(Stored data entries)
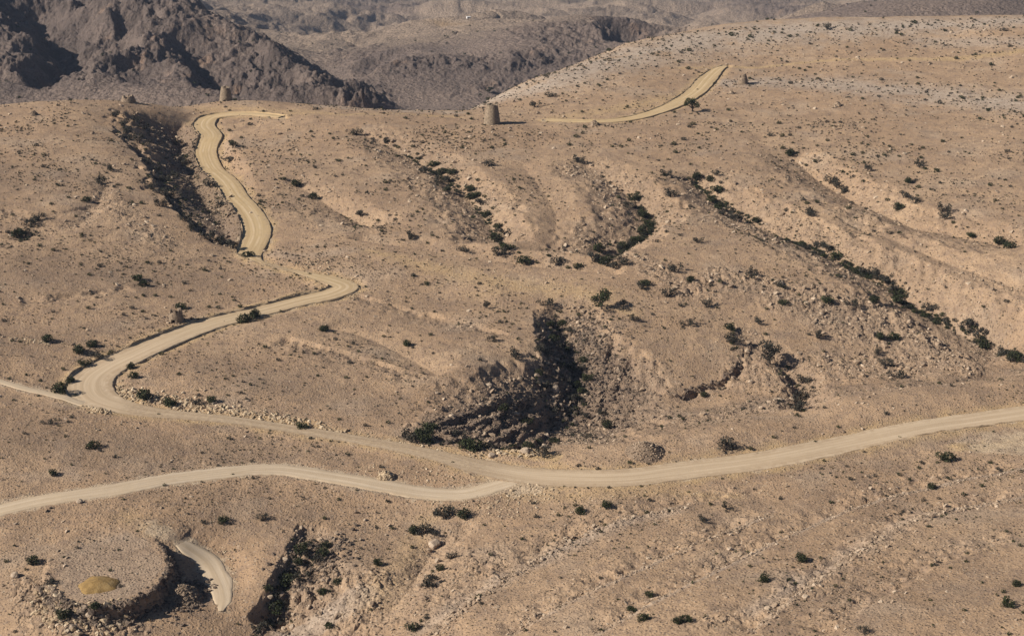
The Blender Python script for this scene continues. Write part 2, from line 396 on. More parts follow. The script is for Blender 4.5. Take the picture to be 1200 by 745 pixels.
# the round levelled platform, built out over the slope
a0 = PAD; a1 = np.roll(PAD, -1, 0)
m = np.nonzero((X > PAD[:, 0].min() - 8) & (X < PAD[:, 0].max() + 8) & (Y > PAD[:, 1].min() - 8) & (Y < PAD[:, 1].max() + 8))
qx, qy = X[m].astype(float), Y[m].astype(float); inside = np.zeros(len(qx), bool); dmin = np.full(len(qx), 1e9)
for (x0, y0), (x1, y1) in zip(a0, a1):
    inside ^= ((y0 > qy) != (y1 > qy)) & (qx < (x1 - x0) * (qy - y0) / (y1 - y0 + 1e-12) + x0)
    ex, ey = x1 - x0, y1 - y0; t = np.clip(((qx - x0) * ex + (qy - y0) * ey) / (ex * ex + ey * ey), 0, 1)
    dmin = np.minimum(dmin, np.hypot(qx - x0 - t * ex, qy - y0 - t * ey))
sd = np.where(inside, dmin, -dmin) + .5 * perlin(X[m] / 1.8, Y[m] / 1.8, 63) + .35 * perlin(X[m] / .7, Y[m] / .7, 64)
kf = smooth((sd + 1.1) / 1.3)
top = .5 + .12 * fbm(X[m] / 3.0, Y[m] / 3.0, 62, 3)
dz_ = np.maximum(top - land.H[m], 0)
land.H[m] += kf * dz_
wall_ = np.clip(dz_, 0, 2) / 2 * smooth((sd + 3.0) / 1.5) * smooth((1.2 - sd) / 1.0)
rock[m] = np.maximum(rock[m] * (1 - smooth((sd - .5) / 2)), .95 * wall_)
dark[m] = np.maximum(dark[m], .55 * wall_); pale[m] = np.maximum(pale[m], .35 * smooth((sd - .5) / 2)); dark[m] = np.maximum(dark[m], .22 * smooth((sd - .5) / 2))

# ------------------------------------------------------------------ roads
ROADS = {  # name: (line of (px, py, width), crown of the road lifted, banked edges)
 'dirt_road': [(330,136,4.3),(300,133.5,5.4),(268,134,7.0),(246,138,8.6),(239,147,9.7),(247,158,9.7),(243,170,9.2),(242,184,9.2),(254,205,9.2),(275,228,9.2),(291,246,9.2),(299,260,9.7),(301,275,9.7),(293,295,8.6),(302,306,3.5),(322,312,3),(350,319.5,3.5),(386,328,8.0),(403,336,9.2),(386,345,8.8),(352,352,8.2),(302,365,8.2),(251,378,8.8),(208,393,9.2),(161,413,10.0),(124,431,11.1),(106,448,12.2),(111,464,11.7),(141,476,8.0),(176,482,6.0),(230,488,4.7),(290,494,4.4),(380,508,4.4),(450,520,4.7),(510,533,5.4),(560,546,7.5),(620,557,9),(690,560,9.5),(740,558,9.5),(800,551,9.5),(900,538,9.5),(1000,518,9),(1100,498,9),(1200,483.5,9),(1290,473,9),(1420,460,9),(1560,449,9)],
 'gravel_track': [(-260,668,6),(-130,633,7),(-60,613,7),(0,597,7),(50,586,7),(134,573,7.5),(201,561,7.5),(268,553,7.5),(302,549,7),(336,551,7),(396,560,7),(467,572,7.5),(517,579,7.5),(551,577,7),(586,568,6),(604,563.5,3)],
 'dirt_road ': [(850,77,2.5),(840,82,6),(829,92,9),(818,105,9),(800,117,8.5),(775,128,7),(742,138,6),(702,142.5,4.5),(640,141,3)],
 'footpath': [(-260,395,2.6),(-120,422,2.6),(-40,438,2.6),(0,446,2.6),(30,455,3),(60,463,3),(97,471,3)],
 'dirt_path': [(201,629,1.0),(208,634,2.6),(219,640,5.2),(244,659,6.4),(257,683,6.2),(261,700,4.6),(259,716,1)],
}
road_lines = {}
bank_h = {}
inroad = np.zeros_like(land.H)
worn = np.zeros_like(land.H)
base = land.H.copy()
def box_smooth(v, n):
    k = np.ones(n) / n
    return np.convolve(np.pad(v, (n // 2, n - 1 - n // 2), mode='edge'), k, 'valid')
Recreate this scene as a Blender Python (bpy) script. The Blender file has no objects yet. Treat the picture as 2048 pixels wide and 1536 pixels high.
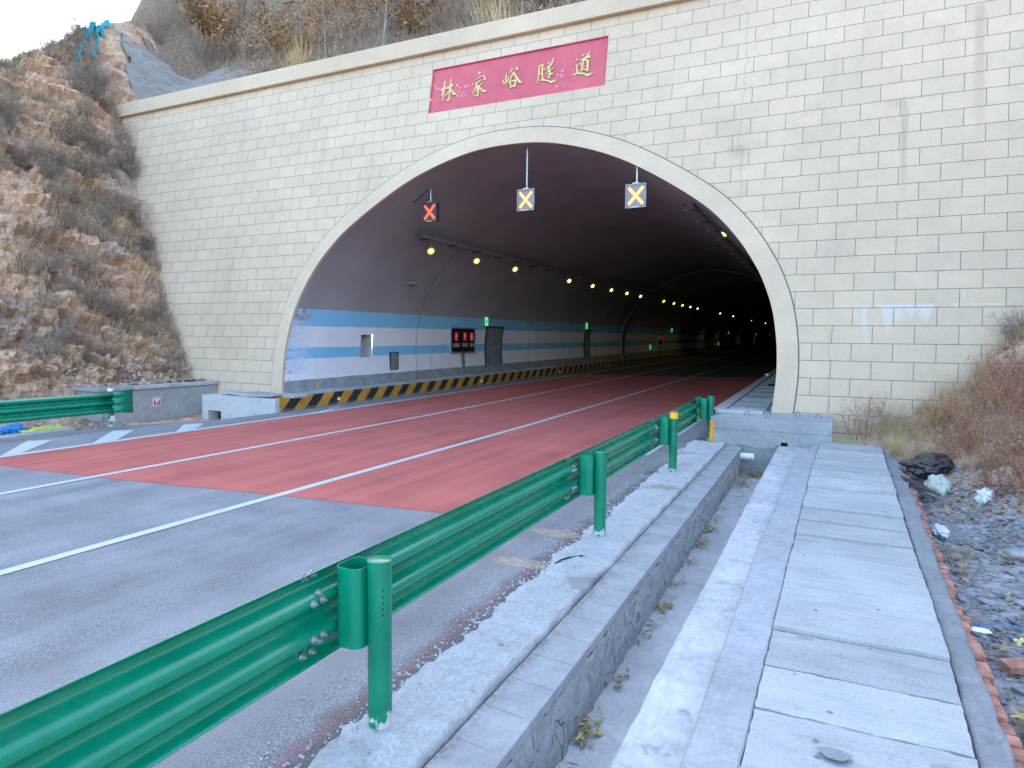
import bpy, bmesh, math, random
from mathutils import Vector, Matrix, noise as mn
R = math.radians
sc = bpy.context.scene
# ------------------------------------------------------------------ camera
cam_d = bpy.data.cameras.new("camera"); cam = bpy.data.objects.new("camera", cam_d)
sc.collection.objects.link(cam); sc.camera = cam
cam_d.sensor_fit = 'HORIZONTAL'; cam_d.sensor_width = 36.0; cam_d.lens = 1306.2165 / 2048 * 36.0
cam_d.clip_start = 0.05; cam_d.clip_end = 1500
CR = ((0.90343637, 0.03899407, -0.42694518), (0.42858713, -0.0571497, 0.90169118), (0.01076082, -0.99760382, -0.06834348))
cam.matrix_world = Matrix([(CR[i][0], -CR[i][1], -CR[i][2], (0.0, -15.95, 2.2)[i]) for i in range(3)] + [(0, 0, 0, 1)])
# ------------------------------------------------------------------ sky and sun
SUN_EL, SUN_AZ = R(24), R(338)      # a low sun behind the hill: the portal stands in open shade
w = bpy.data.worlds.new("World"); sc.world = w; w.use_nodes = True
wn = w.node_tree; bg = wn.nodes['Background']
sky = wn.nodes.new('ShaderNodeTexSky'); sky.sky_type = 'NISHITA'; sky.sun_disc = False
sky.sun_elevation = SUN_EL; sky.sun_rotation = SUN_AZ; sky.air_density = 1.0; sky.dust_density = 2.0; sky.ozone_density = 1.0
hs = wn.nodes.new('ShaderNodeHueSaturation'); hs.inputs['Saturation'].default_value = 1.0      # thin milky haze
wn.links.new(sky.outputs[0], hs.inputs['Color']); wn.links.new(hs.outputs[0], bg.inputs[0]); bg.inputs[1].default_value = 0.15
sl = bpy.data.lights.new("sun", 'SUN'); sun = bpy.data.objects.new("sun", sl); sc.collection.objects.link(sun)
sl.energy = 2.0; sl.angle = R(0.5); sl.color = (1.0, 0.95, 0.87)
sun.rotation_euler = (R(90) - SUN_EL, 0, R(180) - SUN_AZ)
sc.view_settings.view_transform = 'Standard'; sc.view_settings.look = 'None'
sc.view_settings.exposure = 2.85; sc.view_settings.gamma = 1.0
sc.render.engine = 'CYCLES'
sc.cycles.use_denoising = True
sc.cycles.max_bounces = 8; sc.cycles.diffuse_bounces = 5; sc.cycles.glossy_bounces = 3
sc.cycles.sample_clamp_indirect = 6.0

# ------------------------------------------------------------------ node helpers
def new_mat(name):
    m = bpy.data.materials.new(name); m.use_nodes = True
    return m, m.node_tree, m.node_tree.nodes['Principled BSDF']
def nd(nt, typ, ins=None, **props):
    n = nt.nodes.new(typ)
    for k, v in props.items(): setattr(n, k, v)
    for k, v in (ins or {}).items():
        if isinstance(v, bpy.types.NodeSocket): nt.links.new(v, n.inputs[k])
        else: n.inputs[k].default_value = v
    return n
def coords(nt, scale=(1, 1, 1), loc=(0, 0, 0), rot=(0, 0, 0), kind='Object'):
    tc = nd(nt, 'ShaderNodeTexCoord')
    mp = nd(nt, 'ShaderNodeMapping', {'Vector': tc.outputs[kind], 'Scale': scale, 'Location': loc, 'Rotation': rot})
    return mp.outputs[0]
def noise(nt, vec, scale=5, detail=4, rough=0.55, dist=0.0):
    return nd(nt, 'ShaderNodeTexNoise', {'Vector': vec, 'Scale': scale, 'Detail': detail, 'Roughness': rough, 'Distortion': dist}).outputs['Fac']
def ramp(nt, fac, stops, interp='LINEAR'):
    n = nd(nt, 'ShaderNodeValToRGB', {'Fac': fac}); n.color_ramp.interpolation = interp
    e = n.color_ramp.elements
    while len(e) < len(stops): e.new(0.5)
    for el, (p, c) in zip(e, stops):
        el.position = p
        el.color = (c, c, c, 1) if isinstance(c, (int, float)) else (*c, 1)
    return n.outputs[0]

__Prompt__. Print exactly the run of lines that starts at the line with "wall_ = np.clip(dz_, 0, 2)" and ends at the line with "dark[m] = np.maximum(dark[m], .55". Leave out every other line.

__Solution to this problem__.
wall_ = np.clip(dz_, 0, 2) / 2 * smooth((sd + 3.0) / 1.5) * smooth((1.2 - sd) / 1.0)
rock[m] = np.maximum(rock[m] * (1 - smooth((sd - .5) / 2)), .95 * wall_)
dark[m] = np.maximum(dark[m], .55 * wall_); pale[m] = np.maximum(pale[m], .35 * smooth((sd - .5) / 2)); dark[m] = np.maximum(dark[m], .22 * smooth((sd - .5) / 2))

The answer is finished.